Полный ответ на этот вопрос может быть дан только в контексте целой теодицеи и целого миропонимания. Вопрос о страдании может быть окончательно решен лишь в связи с вопросом о зле; а на вопрос, как возможно зло в мире, может дать исчерпывающий ответ лишь учение о мире как целом. Поэтому пока наш ответ может быть лишь предварительным и неполным.

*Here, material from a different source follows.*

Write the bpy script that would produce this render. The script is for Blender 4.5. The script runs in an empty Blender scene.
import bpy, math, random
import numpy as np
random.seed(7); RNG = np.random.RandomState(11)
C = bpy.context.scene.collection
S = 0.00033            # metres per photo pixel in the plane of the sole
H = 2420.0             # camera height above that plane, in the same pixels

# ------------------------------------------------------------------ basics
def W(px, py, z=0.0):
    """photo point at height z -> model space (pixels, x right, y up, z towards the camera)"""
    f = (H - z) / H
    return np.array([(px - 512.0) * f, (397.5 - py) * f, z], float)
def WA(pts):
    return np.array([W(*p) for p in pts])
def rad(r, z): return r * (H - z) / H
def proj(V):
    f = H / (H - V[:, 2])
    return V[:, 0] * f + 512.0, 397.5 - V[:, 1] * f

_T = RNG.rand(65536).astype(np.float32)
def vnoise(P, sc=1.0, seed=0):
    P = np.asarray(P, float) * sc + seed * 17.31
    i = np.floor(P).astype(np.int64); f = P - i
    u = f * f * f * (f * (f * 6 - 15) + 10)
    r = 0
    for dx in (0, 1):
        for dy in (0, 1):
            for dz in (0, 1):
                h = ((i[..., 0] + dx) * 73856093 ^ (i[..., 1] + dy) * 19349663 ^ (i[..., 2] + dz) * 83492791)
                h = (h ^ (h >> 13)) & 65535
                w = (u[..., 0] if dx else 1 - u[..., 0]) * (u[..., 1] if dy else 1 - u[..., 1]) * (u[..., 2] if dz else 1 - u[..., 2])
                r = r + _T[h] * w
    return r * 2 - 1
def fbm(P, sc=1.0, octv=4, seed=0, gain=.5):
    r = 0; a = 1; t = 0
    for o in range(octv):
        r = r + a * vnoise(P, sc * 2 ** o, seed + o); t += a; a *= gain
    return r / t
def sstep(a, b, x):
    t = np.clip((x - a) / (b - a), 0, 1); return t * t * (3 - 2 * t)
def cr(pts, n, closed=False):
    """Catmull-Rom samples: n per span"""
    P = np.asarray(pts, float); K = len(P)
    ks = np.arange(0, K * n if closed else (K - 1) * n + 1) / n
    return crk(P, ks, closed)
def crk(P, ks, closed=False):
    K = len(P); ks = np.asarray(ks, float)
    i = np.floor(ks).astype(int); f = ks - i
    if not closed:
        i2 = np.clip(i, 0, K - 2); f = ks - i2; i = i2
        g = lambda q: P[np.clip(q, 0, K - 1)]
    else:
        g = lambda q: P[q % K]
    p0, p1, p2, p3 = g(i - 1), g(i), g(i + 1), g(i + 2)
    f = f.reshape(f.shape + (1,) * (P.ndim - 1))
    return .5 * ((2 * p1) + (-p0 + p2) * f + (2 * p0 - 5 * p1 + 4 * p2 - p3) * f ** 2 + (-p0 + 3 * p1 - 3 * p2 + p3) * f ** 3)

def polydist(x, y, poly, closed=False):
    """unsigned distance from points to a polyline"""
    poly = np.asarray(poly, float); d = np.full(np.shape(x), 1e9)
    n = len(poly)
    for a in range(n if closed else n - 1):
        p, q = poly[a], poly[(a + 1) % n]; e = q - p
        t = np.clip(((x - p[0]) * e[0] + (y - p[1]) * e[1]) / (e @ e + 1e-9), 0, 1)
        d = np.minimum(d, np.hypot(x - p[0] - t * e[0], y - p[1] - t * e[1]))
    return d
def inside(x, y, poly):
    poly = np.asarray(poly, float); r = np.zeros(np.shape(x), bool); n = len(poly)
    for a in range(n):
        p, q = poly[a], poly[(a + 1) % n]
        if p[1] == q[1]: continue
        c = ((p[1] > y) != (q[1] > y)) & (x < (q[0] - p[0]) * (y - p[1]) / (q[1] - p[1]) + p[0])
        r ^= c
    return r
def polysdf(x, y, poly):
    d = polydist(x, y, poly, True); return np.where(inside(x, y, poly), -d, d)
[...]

Указание на единственно возможный ответ заключается в словах Евангелия — Вы печальны будете, но печаль ваша обратится в радость. Женщина, когда рожает, терпит скорбь, потому что пришел час ее; но, когда родит младенца, уже не помнит скорби от радости, потому что родился человек в мир (Иоанн., XVI, 20 — 21). С первого взгляда этот ответ Евангелия на вопрос о смысле страдания может показаться неудовлетворительным. Разве простой психологический факт забвения страдания под влиянием другого, сильного впечатления радости, может служить достаточным оправданием страдания? Что из того, что человек о нем забывает! Разве от этого субъективного забвения оно перестанет быть объективным нарушением логики всемирного смысла? Страдание может быть оправдано лишь постольку, поскольку между ним и благим смыслом жизни есть не внешняя только, а внутренняя связь, т. е. поскольку величайшее страдание жизни просветляется и озаряется до дна всею полнотою мирового смысла.